NEW YORK, NY – FEB 18, 2012: Aretha Franklin performs in concert at Radio City Music Hall on February 18, 2012, in New York. (Editorial Use Only)

Based upon documentation filed in Michigan’s Oakland County court, the beloved singer-songwriter’s estate is estimated to be worth approximately $80 million dollars. However, despite her wealth and access to counsel, she died with no will, trust or estate plan. In December, the IRS filed a claim in probate court alleging that Ms. Franklin owed several million dollars in back taxes and penalties at the time of her death. These claims must be either satisfied or contested prior to the distribution of the estate, and could add years to an already complicated, expensive process. To add to the disorder, it is being reported that an heir to Ms. Franklin’s estate is attempting to obtain a court order requiring the estate to provide them with monthly financial documents and that another potential heir suffers from special needs.

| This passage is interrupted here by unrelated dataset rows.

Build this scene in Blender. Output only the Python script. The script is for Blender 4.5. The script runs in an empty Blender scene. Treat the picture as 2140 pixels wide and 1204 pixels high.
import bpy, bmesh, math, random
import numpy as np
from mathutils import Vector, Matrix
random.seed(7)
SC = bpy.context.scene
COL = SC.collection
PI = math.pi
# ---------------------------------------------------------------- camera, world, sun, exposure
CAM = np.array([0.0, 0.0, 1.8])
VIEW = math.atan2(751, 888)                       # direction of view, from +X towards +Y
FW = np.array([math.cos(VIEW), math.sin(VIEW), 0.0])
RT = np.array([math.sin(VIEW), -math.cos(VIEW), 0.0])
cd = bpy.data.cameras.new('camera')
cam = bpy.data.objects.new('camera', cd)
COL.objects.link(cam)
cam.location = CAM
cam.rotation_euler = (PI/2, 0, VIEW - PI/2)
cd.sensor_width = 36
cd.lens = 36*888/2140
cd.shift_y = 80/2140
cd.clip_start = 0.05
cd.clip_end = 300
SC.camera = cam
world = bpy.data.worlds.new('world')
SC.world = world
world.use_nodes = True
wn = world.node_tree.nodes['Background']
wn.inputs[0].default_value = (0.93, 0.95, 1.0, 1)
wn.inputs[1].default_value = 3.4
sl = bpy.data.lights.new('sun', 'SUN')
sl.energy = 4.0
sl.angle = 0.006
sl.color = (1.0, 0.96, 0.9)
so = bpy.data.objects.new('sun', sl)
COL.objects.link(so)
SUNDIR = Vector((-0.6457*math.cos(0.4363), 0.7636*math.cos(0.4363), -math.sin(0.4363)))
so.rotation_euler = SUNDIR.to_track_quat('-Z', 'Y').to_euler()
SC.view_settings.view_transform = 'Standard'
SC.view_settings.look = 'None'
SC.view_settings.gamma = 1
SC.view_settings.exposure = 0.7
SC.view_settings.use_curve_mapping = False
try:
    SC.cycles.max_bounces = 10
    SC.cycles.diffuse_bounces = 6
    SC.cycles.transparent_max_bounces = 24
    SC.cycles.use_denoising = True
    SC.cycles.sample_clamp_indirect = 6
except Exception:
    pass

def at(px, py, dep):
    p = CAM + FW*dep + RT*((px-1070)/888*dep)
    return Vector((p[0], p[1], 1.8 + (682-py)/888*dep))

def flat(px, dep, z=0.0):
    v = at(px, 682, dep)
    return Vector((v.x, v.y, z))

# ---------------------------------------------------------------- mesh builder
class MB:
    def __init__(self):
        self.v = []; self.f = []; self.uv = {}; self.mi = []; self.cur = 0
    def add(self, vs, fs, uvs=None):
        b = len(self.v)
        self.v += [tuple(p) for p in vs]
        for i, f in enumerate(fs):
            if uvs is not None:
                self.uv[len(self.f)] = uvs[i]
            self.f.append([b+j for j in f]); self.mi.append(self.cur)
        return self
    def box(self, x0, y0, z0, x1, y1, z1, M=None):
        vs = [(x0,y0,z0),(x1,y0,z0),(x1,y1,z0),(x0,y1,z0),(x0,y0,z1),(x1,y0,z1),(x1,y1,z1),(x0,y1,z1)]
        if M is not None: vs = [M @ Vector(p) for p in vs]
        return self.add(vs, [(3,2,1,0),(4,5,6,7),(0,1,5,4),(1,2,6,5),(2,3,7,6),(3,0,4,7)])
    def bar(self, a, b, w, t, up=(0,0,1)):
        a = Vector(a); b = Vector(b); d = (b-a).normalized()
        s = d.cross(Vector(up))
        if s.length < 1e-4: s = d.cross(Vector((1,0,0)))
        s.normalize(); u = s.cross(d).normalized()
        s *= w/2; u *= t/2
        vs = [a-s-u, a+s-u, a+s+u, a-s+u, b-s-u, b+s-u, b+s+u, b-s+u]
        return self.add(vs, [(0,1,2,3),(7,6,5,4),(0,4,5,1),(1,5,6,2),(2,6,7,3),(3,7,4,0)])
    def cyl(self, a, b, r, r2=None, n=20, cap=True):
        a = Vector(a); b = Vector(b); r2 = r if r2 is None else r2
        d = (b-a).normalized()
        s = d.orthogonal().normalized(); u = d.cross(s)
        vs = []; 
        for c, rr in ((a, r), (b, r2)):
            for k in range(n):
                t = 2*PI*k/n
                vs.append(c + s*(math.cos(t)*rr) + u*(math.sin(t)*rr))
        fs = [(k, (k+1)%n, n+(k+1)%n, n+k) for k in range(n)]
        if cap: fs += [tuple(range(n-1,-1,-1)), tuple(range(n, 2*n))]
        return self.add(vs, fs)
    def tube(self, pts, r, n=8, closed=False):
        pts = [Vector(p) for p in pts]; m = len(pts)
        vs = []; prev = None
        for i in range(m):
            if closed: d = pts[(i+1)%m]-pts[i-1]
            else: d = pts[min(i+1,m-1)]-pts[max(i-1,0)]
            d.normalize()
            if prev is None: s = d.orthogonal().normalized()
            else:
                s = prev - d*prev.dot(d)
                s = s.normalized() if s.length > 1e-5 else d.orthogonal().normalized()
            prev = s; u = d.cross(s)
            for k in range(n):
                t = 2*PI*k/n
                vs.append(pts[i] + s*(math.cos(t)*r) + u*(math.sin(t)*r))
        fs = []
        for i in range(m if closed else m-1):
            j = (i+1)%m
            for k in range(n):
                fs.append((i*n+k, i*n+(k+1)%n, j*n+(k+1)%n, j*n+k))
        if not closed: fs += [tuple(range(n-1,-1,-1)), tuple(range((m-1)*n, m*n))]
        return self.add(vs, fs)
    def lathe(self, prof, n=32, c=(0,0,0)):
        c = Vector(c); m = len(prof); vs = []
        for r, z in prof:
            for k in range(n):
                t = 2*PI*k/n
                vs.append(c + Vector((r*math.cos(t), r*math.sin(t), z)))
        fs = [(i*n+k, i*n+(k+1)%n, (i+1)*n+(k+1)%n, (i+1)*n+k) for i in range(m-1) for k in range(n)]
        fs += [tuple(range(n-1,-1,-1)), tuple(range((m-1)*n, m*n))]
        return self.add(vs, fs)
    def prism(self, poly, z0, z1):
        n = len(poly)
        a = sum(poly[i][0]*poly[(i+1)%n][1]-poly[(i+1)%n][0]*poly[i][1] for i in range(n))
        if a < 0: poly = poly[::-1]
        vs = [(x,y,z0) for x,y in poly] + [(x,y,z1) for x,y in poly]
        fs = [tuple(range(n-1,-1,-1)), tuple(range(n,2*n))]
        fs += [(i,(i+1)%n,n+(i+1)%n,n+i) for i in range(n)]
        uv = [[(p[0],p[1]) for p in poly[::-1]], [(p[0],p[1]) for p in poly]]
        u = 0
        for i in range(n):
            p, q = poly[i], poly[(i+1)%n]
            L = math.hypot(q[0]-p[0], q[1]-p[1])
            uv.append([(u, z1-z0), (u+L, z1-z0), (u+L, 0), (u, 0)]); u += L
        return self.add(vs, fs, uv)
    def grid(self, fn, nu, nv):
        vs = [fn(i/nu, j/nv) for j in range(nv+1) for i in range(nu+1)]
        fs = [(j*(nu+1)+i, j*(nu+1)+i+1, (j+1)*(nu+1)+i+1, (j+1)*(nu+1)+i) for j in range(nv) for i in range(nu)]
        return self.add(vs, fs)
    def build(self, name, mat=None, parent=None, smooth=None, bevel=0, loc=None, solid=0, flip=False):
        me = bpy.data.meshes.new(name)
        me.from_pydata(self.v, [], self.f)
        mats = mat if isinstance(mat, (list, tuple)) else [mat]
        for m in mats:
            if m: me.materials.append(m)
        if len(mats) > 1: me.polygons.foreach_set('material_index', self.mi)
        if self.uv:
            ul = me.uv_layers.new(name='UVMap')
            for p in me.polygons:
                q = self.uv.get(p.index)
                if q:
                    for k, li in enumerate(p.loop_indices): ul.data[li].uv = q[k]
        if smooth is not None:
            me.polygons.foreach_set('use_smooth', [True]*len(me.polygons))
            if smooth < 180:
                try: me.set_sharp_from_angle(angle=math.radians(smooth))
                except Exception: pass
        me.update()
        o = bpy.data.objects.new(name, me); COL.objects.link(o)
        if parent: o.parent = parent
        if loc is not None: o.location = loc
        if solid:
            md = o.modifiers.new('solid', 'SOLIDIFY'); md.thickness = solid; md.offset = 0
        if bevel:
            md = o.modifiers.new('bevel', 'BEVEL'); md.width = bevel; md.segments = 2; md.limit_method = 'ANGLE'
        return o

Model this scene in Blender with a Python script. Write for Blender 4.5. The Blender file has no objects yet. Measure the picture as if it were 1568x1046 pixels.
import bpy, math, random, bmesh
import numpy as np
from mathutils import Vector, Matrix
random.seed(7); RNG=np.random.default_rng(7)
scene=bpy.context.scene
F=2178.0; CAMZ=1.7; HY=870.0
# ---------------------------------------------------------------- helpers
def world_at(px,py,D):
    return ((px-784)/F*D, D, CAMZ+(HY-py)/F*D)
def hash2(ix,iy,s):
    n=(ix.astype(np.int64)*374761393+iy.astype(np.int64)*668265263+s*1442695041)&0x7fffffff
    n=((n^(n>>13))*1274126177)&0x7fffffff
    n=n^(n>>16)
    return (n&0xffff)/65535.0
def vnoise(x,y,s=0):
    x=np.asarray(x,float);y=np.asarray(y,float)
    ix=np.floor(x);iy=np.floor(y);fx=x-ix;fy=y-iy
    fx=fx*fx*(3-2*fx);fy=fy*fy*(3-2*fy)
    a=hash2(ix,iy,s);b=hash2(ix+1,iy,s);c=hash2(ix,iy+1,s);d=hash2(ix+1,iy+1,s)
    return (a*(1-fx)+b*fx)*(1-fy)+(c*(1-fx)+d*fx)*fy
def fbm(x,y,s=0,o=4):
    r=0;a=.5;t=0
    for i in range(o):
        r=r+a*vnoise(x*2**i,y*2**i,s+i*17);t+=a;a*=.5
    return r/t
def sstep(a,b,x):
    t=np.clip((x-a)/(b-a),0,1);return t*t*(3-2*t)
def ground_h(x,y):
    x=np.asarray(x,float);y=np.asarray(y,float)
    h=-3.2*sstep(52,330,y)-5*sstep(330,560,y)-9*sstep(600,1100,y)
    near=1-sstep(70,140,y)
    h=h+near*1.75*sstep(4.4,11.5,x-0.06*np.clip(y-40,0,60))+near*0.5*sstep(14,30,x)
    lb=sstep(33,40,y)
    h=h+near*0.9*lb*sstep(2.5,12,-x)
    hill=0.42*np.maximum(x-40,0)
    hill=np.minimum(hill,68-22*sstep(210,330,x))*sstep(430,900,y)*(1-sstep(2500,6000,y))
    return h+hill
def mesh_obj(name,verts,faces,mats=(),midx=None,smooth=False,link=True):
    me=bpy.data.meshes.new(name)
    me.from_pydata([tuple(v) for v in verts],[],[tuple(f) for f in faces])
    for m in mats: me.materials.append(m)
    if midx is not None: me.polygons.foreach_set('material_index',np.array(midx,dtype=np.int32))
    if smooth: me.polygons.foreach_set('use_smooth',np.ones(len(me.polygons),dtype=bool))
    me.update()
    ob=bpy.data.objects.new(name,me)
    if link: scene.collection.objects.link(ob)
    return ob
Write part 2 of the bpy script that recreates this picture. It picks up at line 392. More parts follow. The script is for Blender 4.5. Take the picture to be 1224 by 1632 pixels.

Ms. Franklin’s lack of a comprehensive estate plan has resulted in the details of her wealth, debts and family relationships being a very public matter. Generally, the rights to song royalties, copyrights and publishing rights and the inherent difficulty in valuing such assets, lead to prolong battles with the IRS and will ensure a long and very public probate process. Additionally, the consequences of a distribution of funds to a special needs beneficiary can have far reaching, unintended effects to such beneficiary.

A properly drafted estate plan could have avoided this very public probate, kept her estate assets and debts private, expedited the distribution of her wealth and provided appropriately for the special needs of one of her children.

Whether you’re a celebrity or not, the best course of action, always, is to prepare for the eventuality of death with an updated, current estate plan, which takes into consideration all aspects of your life and ensures that your estate, big or small, and the distribution of your assets remains a private matter between you and your loved ones.